DEFINITION: The phrase “regulatory capture” refers to the phenomenon of a government regulatory agency—or one or more its individual officers—coming under the influence of the corporate or other private entity it is charged to regulate.
ETYMOLOGY: The adjective “regulatory,” as well as the related noun “regulation” and verb “regulate,” derive, via Late Latin, from the classical Latin noun rēgula, meaning a “straight length,” a “ruler,” a “pattern,” a “model,” or a “rule.”
“Regulate” and its related forms entered the English language during the seventeenth century.
The word “capture” derives, via Middle French, from the Latin noun captūra, meaning a “capture of prey,” the “prey” itself, or “gain.”
Captūra, in turn, derives from the past participle captus, of the verb capio, capere, meaning “to take” or “to seize.”
USAGE: Regulatory capture is a deep-seated pathology of advanced liberal democracies.
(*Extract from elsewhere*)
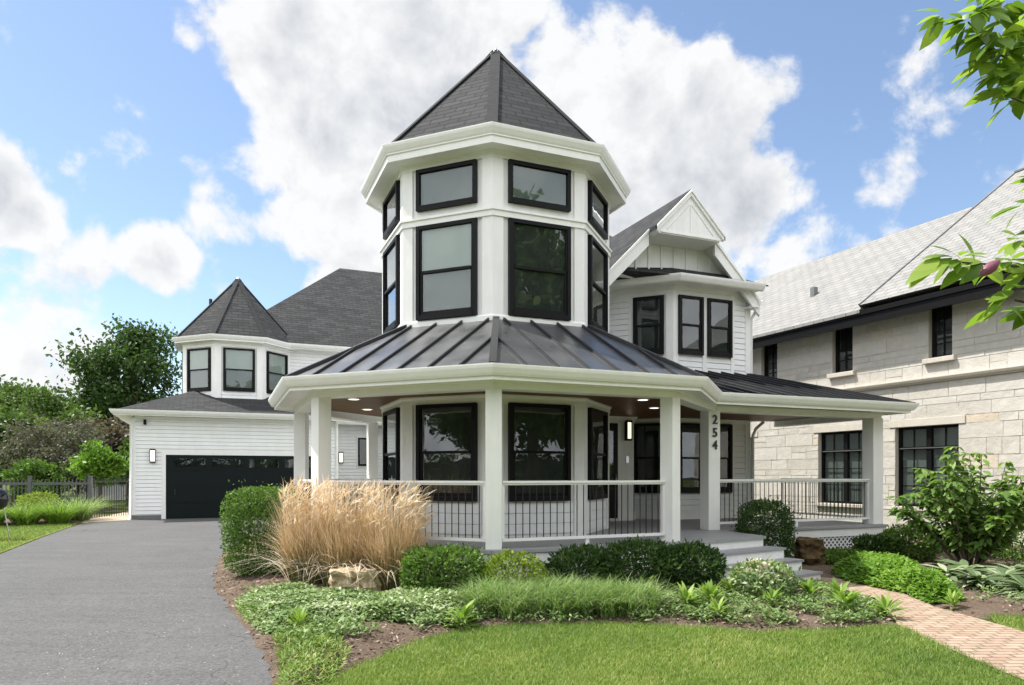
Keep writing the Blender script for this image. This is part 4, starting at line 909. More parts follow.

While superficially akin to such openly criminal behavior as bribery, it often involves quid pro quos that are more subtle and hard to prosecute.
One of the most common forms of quid pro quo taken by modern regulatory capture is the so-called “revolving door” between the personnel of regulatory government agencies and the corporations they were formerly charged with regulating.
In other words, companies have subtle ways of signaling that, so long as they receive favorable treatment from an individual regulator, the latter will be welcome to join the company, or sit on its board of directors, when he or she retires from government service.
The economic subdiscipline of public choice theory studies regulatory capture and related pathological situations characteristic of modern governance.
The field offers persuasive reasons for understanding why such behavior occurs, as well as why it is extremely difficult to stamp out.